» **What to produce**
Go through the listing and write out all of it exactly.
START Available data
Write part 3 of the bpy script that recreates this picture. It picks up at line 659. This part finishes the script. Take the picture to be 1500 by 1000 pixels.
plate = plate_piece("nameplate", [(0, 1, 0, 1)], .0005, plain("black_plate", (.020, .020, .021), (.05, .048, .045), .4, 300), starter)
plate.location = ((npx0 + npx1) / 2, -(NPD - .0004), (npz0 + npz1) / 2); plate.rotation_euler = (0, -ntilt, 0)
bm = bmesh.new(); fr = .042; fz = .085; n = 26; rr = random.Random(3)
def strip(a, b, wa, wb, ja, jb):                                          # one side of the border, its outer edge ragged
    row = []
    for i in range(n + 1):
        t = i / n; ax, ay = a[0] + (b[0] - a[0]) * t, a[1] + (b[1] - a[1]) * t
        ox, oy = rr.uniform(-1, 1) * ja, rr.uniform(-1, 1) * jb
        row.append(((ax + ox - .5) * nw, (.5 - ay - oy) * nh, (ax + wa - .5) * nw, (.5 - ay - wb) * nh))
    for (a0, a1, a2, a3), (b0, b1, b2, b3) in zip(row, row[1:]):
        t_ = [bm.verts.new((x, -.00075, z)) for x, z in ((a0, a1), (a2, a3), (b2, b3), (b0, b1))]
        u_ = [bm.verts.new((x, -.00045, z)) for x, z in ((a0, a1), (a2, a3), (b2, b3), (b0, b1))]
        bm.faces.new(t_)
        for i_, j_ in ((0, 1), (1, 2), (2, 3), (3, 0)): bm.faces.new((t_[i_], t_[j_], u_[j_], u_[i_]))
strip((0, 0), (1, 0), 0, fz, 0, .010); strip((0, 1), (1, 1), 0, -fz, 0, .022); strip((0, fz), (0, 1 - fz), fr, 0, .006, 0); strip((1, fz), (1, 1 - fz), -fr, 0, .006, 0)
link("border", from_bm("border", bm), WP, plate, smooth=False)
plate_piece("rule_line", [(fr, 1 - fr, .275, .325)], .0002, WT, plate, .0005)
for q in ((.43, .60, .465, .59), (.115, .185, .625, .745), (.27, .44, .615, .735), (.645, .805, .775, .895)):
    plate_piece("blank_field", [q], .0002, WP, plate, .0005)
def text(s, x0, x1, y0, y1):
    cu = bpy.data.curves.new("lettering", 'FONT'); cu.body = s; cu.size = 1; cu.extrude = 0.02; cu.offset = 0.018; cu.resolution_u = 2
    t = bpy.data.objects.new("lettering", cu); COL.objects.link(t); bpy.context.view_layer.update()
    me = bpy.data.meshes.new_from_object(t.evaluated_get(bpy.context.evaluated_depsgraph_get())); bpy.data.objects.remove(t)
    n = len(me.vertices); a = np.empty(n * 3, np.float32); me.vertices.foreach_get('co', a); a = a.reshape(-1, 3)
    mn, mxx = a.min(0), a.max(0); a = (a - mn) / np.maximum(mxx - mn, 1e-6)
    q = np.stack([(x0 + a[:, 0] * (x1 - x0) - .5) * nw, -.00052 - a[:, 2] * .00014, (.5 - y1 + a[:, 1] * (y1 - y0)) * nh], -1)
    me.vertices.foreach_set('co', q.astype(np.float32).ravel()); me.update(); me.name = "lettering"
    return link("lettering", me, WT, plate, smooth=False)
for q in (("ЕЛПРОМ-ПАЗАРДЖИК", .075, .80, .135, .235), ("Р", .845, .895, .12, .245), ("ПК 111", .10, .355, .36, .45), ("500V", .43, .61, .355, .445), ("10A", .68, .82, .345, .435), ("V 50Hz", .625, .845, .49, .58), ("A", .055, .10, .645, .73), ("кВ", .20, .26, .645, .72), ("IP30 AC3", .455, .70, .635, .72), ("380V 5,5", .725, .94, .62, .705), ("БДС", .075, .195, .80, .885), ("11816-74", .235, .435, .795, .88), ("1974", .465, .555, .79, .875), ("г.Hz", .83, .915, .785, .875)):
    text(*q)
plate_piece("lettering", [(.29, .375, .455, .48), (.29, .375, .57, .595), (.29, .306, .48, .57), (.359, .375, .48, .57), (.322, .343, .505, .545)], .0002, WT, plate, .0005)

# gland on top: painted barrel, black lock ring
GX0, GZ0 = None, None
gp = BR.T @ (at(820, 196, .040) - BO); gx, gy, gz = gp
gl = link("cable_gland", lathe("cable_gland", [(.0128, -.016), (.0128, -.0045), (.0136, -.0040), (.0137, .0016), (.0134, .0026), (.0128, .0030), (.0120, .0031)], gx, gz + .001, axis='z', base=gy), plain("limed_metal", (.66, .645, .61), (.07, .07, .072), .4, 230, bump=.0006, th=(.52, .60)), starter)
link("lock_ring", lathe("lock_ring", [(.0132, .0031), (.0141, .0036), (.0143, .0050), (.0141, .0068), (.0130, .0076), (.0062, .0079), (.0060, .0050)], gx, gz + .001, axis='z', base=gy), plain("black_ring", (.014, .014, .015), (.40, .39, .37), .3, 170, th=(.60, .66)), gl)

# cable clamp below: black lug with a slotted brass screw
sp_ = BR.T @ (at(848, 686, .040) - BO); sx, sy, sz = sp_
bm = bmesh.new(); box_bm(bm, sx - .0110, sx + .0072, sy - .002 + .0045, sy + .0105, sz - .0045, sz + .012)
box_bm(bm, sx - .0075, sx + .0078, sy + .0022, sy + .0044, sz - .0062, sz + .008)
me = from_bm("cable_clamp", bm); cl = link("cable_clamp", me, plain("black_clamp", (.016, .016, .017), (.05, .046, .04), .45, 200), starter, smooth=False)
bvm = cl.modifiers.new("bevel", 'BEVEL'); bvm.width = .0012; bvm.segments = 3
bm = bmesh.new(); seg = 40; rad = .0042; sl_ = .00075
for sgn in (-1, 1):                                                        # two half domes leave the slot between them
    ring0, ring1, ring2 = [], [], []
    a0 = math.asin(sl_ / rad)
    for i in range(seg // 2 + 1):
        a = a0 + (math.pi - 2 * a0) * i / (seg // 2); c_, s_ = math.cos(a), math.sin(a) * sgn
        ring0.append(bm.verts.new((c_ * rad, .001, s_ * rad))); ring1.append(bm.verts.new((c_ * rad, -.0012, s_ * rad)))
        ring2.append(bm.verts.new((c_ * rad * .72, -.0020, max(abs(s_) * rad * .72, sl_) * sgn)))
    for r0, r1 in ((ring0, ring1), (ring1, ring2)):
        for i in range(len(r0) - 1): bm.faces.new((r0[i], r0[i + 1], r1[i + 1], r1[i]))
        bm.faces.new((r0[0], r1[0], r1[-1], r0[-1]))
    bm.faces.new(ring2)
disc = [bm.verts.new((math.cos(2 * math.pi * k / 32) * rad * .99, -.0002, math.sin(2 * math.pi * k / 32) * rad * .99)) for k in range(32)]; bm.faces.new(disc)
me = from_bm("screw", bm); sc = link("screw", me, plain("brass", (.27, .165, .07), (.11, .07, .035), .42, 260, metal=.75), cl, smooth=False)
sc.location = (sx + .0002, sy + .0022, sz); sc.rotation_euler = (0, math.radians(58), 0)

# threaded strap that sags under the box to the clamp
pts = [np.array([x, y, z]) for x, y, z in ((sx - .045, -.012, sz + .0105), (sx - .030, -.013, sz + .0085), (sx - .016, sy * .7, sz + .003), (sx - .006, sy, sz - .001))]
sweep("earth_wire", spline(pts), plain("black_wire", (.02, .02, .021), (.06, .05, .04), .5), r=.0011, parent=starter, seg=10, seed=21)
END Available data
» **Answer in full**
Write part 3 of the bpy script that recreates this picture. It picks up at line 659. This part finishes the script. Take the picture to be 1500 by 1000 pixels.
plate = plate_piece("nameplate", [(0, 1, 0, 1)], .0005, plain("black_plate", (.020, .020, .021), (.05, .048, .045), .4, 300), starter)
plate.location = ((npx0 + npx1) / 2, -(NPD - .0004), (npz0 + npz1) / 2); plate.rotation_euler = (0, -ntilt, 0)
bm = bmesh.new(); fr = .042; fz = .085; n = 26; rr = random.Random(3)
def strip(a, b, wa, wb, ja, jb):                                          # one side of the border, its outer edge ragged
    row = []
    for i in range(n + 1):
        t = i / n; ax, ay = a[0] + (b[0] - a[0]) * t, a[1] + (b[1] - a[1]) * t
        ox, oy = rr.uniform(-1, 1) * ja, rr.uniform(-1, 1) * jb
        row.append(((ax + ox - .5) * nw, (.5 - ay - oy) * nh, (ax + wa - .5) * nw, (.5 - ay - wb) * nh))
    for (a0, a1, a2, a3), (b0, b1, b2, b3) in zip(row, row[1:]):
        t_ = [bm.verts.new((x, -.00075, z)) for x, z in ((a0, a1), (a2, a3), (b2, b3), (b0, b1))]
        u_ = [bm.verts.new((x, -.00045, z)) for x, z in ((a0, a1), (a2, a3), (b2, b3), (b0, b1))]
        bm.faces.new(t_)
        for i_, j_ in ((0, 1), (1, 2), (2, 3), (3, 0)): bm.faces.new((t_[i_], t_[j_], u_[j_], u_[i_]))
strip((0, 0), (1, 0), 0, fz, 0, .010); strip((0, 1), (1, 1), 0, -fz, 0, .022); strip((0, fz), (0, 1 - fz), fr, 0, .006, 0); strip((1, fz), (1, 1 - fz), -fr, 0, .006, 0)
link("border", from_bm("border", bm), WP, plate, smooth=False)
plate_piece("rule_line", [(fr, 1 - fr, .275, .325)], .0002, WT, plate, .0005)
for q in ((.43, .60, .465, .59), (.115, .185, .625, .745), (.27, .44, .615, .735), (.645, .805, .775, .895)):
    plate_piece("blank_field", [q], .0002, WP, plate, .0005)
def text(s, x0, x1, y0, y1):
    cu = bpy.data.curves.new("lettering", 'FONT'); cu.body = s; cu.size = 1; cu.extrude = 0.02; cu.offset = 0.018; cu.resolution_u = 2
    t = bpy.data.objects.new("lettering", cu); COL.objects.link(t); bpy.context.view_layer.update()
    me = bpy.data.meshes.new_from_object(t.evaluated_get(bpy.context.evaluated_depsgraph_get())); bpy.data.objects.remove(t)
    n = len(me.vertices); a = np.empty(n * 3, np.float32); me.vertices.foreach_get('co', a); a = a.reshape(-1, 3)
    mn, mxx = a.min(0), a.max(0); a = (a - mn) / np.maximum(mxx - mn, 1e-6)
    q = np.stack([(x0 + a[:, 0] * (x1 - x0) - .5) * nw, -.00052 - a[:, 2] * .00014, (.5 - y1 + a[:, 1] * (y1 - y0)) * nh], -1)
    me.vertices.foreach_set('co', q.astype(np.float32).ravel()); me.update(); me.name = "lettering"
    return link("lettering", me, WT, plate, smooth=False)
for q in (("ЕЛПРОМ-ПАЗАРДЖИК", .075, .80, .135, .235), ("Р", .845, .895, .12, .245), ("ПК 111", .10, .355, .36, .45), ("500V", .43, .61, .355, .445), ("10A", .68, .82, .345, .435), ("V 50Hz", .625, .845, .49, .58), ("A", .055, .10, .645, .73), ("кВ", .20, .26, .645, .72), ("IP30 AC3", .455, .70, .635, .72), ("380V 5,5", .725, .94, .62, .705), ("БДС", .075, .195, .80, .885), ("11816-74", .235, .435, .795, .88), ("1974", .465, .555, .79, .875), ("г.Hz", .83, .915, .785, .875)):
    text(*q)
plate_piece("lettering", [(.29, .375, .455, .48), (.29, .375, .57, .595), (.29, .306, .48, .57), (.359, .375, .48, .57), (.322, .343, .505, .545)], .0002, WT, plate, .0005)

# gland on top: painted barrel, black lock ring
GX0, GZ0 = None, None
gp = BR.T @ (at(820, 196, .040) - BO); gx, gy, gz = gp
gl = link("cable_gland", lathe("cable_gland", [(.0128, -.016), (.0128, -.0045), (.0136, -.0040), (.0137, .0016), (.0134, .0026), (.0128, .0030), (.0120, .0031)], gx, gz + .001, axis='z', base=gy), plain("limed_metal", (.66, .645, .61), (.07, .07, .072), .4, 230, bump=.0006, th=(.52, .60)), starter)
link("lock_ring", lathe("lock_ring", [(.0132, .0031), (.0141, .0036), (.0143, .0050), (.0141, .0068), (.0130, .0076), (.0062, .0079), (.0060, .0050)], gx, gz + .001, axis='z', base=gy), plain("black_ring", (.014, .014, .015), (.40, .39, .37), .3, 170, th=(.60, .66)), gl)

# cable clamp below: black lug with a slotted brass screw
sp_ = BR.T @ (at(848, 686, .040) - BO); sx, sy, sz = sp_
bm = bmesh.new(); box_bm(bm, sx - .0110, sx + .0072, sy - .002 + .0045, sy + .0105, sz - .0045, sz + .012)
box_bm(bm, sx - .0075, sx + .0078, sy + .0022, sy + .0044, sz - .0062, sz + .008)
me = from_bm("cable_clamp", bm); cl = link("cable_clamp", me, plain("black_clamp", (.016, .016, .017), (.05, .046, .04), .45, 200), starter, smooth=False)
bvm = cl.modifiers.new("bevel", 'BEVEL'); bvm.width = .0012; bvm.segments = 3
bm = bmesh.new(); seg = 40; rad = .0042; sl_ = .00075
for sgn in (-1, 1):                                                        # two half domes leave the slot between them
    ring0, ring1, ring2 = [], [], []
    a0 = math.asin(sl_ / rad)
    for i in range(seg // 2 + 1):
        a = a0 + (math.pi - 2 * a0) * i / (seg // 2); c_, s_ = math.cos(a), math.sin(a) * sgn
        ring0.append(bm.verts.new((c_ * rad, .001, s_ * rad))); ring1.append(bm.verts.new((c_ * rad, -.0012, s_ * rad)))
        ring2.append(bm.verts.new((c_ * rad * .72, -.0020, max(abs(s_) * rad * .72, sl_) * sgn)))
    for r0, r1 in ((ring0, ring1), (ring1, ring2)):
        for i in range(len(r0) - 1): bm.faces.new((r0[i], r0[i + 1], r1[i + 1], r1[i]))
        bm.faces.new((r0[0], r1[0], r1[-1], r0[-1]))
    bm.faces.new(ring2)
disc = [bm.verts.new((math.cos(2 * math.pi * k / 32) * rad * .99, -.0002, math.sin(2 * math.pi * k / 32) * rad * .99)) for k in range(32)]; bm.faces.new(disc)
me = from_bm("screw", bm); sc = link("screw", me, plain("brass", (.27, .165, .07), (.11, .07, .035), .42, 260, metal=.75), cl, smooth=False)
sc.location = (sx + .0002, sy + .0022, sz); sc.rotation_euler = (0, math.radians(58), 0)

# threaded strap that sags under the box to the clamp
pts = [np.array([x, y, z]) for x, y, z in ((sx - .045, -.012, sz + .0105), (sx - .030, -.013, sz + .0085), (sx - .016, sy * .7, sz + .003), (sx - .006, sy, sz - .001))]
sweep("earth_wire", spline(pts), plain("black_wire", (.02, .02, .021), (.06, .05, .04), .5), r=.0011, parent=starter, seg=10, seed=21)